Ten laps, and 15 minutes from the flag, the two Nissans were astern of Brundle’s Jaguar, Bailey 1 min 22 sec behind and Blundell just lapped. Wallace and Giacomelli occupied fourth and fifth positions, then Wollek led a convoy of nine Porsches which were clearly outclassed once again.
Then Bailey’s Nissan swerved onto the grass while braking from 200 mph for Stowe and staggered through the corner with smoke pouring from the left wheel arch. It was tyre smoke, caused by a breakage and collapse of the rear suspension, something that has led to a deep investigation in the run-up to Le Mans. Bailey was out, and on the final run down to Stowe Blundell’s tank ran dry. The Nissan coasted to Club with a dead engine, and was driven all the way to the line on the starter motor. It was a brave try, but the final lap took too long, 61/2 minutes, and the car was disqualified.

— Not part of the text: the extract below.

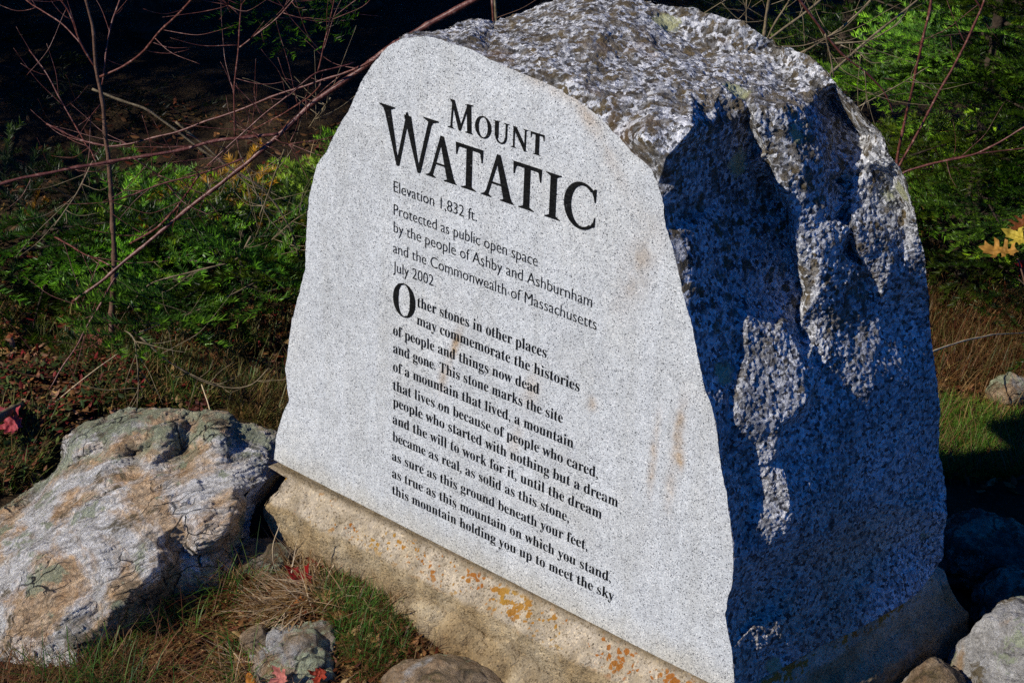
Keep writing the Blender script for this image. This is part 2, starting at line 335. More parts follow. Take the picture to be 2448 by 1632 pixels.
# ------------------------------------------------------------------ the monument
FRONT_L = [(654, 1098), (656, 1085), (661, 1040), (669, 1010), (679, 984), (691, 955), (686, 918), (682, 880), (690, 821), (697, 773), (704, 742), (714, 707), (722, 676), (730, 638), (733, 544), (735, 503), (741, 461), (751, 421), (758, 395), (777, 368), (794, 333), (816, 290), (832, 267), (844, 243), (851, 222), (868, 187), (892, 153), (913, 128), (934, 107)]
FRONT_T = [(962, 92), (989, 89), (1024, 88), (1059, 97), (1087, 107), (1128, 120), (1163, 137), (1198, 153), (1225, 166), (1267, 184), (1302, 196), (1336, 215), (1378, 239), (1413, 264), (1440, 288), (1465, 312), (1486, 336), (1510, 364), (1538, 385), (1558, 406), (1572, 440), (1583, 475), (1588, 510), (1591, 544), (1597, 560), (1607, 589), (1621, 645), (1632, 700), (1642, 738), (1656, 783), (1665, 839), (1674, 887), (1687, 936), (1701, 971), (1712, 1012), (1720, 1088), (1726, 1133), (1736, 1175), (1745, 1244), (1752, 1296), (1753, 1365), (1750, 1400), (1740, 1431), (1733, 1466), (1738, 1497), (1748, 1549), (1753, 1591), (1756, 1640), (1757, 1664)]
SIL = [(954, 88, .012), (970, 82, .03), (1000, 77, .05), (1066, 71, .08), (1094, 59, .10), (1121, 49, .12), (1149, 50, .13), (1184, 55, .16), (1215, 43, .19), (1260, 26, .21), (1288, 10, .22), (1320, -4, .23), (1380, -14, .25), (1440, -16, .26), (1500, -12, .27), (1555, 0, .28), (1579, 9, .28), (1632, 19, .29), (1656, 17, .29), (1681, 30, .29), (1715, 36, .29), (1746, 50, .29), (1774, 50, .29), (1798, 69, .29), (1826, 88, .29), (1857, 107, .29), (1896, 120, .29), (1937, 134, .29), (1958, 153, .29), (1979, 173, .29), (1996, 198, .29), (2014, 222, .29), (2048, 253, .29), (2079, 291, .29), (2097, 309, .29), (2114, 330, .29), (2125, 368, .29), (2149, 399, .30), (2163, 423, .30), (2173, 468, .31), (2187, 503, .32), (2196, 561, .35), (2210, 606, .365), (2215, 676, .385), (2222, 710, .40), (2222, 759, .405), (2229, 839, .415), (2239, 905, .42), (2243, 953, .425), (2246, 995, .43), (2244, 1088, .435), (2251, 1105, .44), (2262, 1175, .445), (2263, 1227, .43), (2256, 1272, .432), (2256, 1331, .43), (2232, 1365, .42)]
BOT = [(2201, 1410), (2166, 1438), (2118, 1466), (2041, 1508), (1965, 1542), (1903, 1577), (1819, 1622)]
TOPV = [(1130, 85, .775), (1230, 100, .775), (1330, 80, .785), (1300, 140, .775), (1420, 70, .795), (1400, 150, .772), (1380, 200, .765), (1500, 60, .792), (1480, 150, .768), (1450, 240, .752), (1600, 80, .775), (1600, 150, .77), (1560, 230, .757), (1500, 290, .735), (1540, 330, .735), (1600, 300, .742), (1590, 380, .712), (1650, 220, .757), (1660, 300, .748), (1680, 110, .765), (1690, 160, .765), (1720, 220, .757), (1754, 208, .752), (1760, 130, .765), (1800, 190, .752), (1850, 120, .768), (1893, 208, .742), (1880, 190, .744), (1940, 190, .747), (1990, 240, .702), (2030, 285, .685), (2060, 322, .672), (2000, 312, .682), (1965, 215, .737)]
SIDE = [(1620, 440, -2), (1700, 300, -6), (1690, 380, -18), (1640, 520, -12), (1720, 480, -22), (1760, 290, -16), (1780, 400, -28), (1780, 560, -34), (1850, 600, -34), (1720, 620, -20), (1690, 700, -9), (1780, 690, -24), (1850, 700, -32), (1655, 620, 5), (1665, 690, 4), (1640, 560, 4),
        (1785, 250, -10), (1788, 300, -22), (1815, 364, -25), (1845, 451, -28), (1877, 500, -28), (1885, 570, -28), (1900, 631, -26), (1918, 690, -20), (1905, 760, -20),
        (1802, 250, 12), (1803, 300, 16), (1832, 364, 18), (1862, 451, 32), (1893, 500, 36), (1899, 570, 28), (1915, 631, 20), (1933, 690, 8), (1919, 755, 6),
        (1850, 270, 26), (1880, 250, 30), (1890, 330, 35), (1920, 400, 48), (1935, 480, 52), (1955, 600, 40), (1960, 700, 23), (1950, 820, 10), (1955, 760, 12),
        (1920, 258, 34), (1944, 305, 39), (1968, 364, 44), (1981, 434, 46), (1990, 520, 47), (2010, 606, 42), (2043, 669, 37), (2026, 712, 26), (1993, 745, 21), (1988, 790, 18), (1976, 850, 14), (1968, 880, 8),
        (1945, 240, 16), (1960, 285, 20), (1984, 364, 20), (1998, 434, 18), (2006, 520, 12), (2024, 600, 8), (2060, 668, 20), (2020, 360, 26), (2060, 368, 42),
        (2022, 400, 40), (2020, 450, 32), (2033, 470, 52), (2036, 544, 54), (2046, 590, 50), (2079, 390, 56), (2145, 436, 68), (2163, 486, 70), (2164, 544, 69), (2161, 620, 60), (2128, 655, 52), (2112, 685, 46), (2085, 650, 40), (2066, 640, 38), (2090, 480, 60), (2100, 560, 62), (2100, 600, 58),
        (1760, 780, -10), (1765, 850, -9), (1750, 930, -7), (1738, 1000, -7), (1785, 772, 2), (1790, 850, 3), (1775, 930, 3), (1765, 1000, 2), (1792, 1060, 2), (1822, 1120, 3), (1832, 1180, 3), (1808, 1262, 2), (1822, 1312, 3),
        (1850, 800, 8), (1850, 900, 10), (1850, 980, 10), (1871, 770, 6), (1896, 812, 12), (1926, 874, 20), (1928, 962, 22), (1898, 993, 19), (1862, 1011, 17), (1855, 1088, 15), (1889, 1171, 22), (1895, 1237, 21), (1878, 1272, 15),
        (1862, 752, -14), (1912, 805, -12), (1944, 868, -2), (1942, 965, 8), (1912, 1004, 7), (1878, 1020, 6), (1872, 1088, 5), (1905, 1171, 11), (1912, 1237, 11), (1890, 1290, 6),
        (1720, 830, -5), (1700, 900, -3), (1745, 1080, -9), (1780, 1120, -10), (1800, 1185, -8), (1780, 1262, -9), (1770, 1180, -9),
        (2100, 730, 32), (2150, 720, 34), (2190, 760, 26), (2200, 860, 20), (2100, 790, 24), (2050, 850, 16), (2000, 930, 10), (2100, 930, 20), (2150, 1050, 15), (2000, 1080, 10), (1950, 1160, 11), (2100, 1200, 11), (1960, 1290, 11), (2180, 900, 23), (1900, 1360, 5), (2050, 1340, 7), (1800, 1420, -3), (1840, 1440, -5), (1785, 1494, -9), (1798, 1500, 3), (1832, 1490, 5), (1868, 1476, 12), (1862, 1514, 9), (1806, 1560, 2), (1890, 1480, 2), (1860, 1550, -3), (1950, 1470, 2), (2180, 1300, 9)]
def base_side(d, v):
    return float(np.interp(v, EV, ES)) + .15 * d
EDGE = np.array([loc(onF(x, y)) for x, y in FRONT_T[17:]])[::-1]; EDGE_V = EDGE[:, 1]; EDGE_S = EDGE[:, 0]
EV = np.r_[EDGE_V[EDGE_V < .62], .66, .70, .76, .80]; ES = np.r_[EDGE_S[EDGE_V < .62], .236, .228, .215, .20]
def on_side(x, y, off):
    lo, hi = -.2, .9
    for _ in range(40):
        m = (lo + hi) / 2; L_ = loc(onF(x, y, m))
        if L_[0] > base_side(m, L_[1]) + off: lo = m
        else: hi = m
    return onF(x, y, (lo + hi) / 2)
def jag(V):
    """irregular chipped arris along the cut face (moves points within the plane of the face)"""
    q = V - P0; a = .0022 * fbm(V * 60, 3, 31) ; b = .0022 * fbm(V * 60, 3, 37)
    wgt = np.clip((q @ fv) / .02, 0, 1)
    return V + (fu[None] * a[:, None] + fv[None] * b[:, None]) * wgt[:, None]
def rough_disp(V, N, wgt, amp=1.):
    st = np.stack([(V - P0) @ fu, (V - P0) @ fv * .45, -(V - P0) @ fn], 1)        # chips run down the split side
    h = .003 * fbm(V * 11, 3, 51) + .002 * fbm(st * 34, 3, 55, True) - .003 + .0014 * fbm(V * 95, 3, 61) + .0022 * fbm(V * 190, 2, 63)
    h += .007 * fbm(V * 24, 3, 77) * np.clip((V[:, 2] - .80) / .06, 0, 1)
    h += .0025 * np.round(fbm(st * 16, 2, 71) * 4) / 4
    return V + N * (h * wgt * amp)[:, None]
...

Jaguar’s victory was very popular indeed at Silverstone, and deservedly so. The scale of the team’s achievement comes into perspective when we consider that the whole turbo programme was started two years ago, and Jan Lammers raced the prototype for the first time in IMSA trim at Lime Rock on Whit Monday last year. Just inside 12 months (or 10, if you start counting from the debut of the XJR-11 at Brands Hatch last July) Tom Walkinshaw Racing has developed a worthy race winner which blew the doors off the Porsches, Nissans and Toyotas, to use a vernacular, and they have been working on turbo-engined cars for a good many seasons. Walkinshaw doesn’t delude himself that it will be easy to beat the Mercedes on straight terms, but the team’s pride and confidence has been fully restored.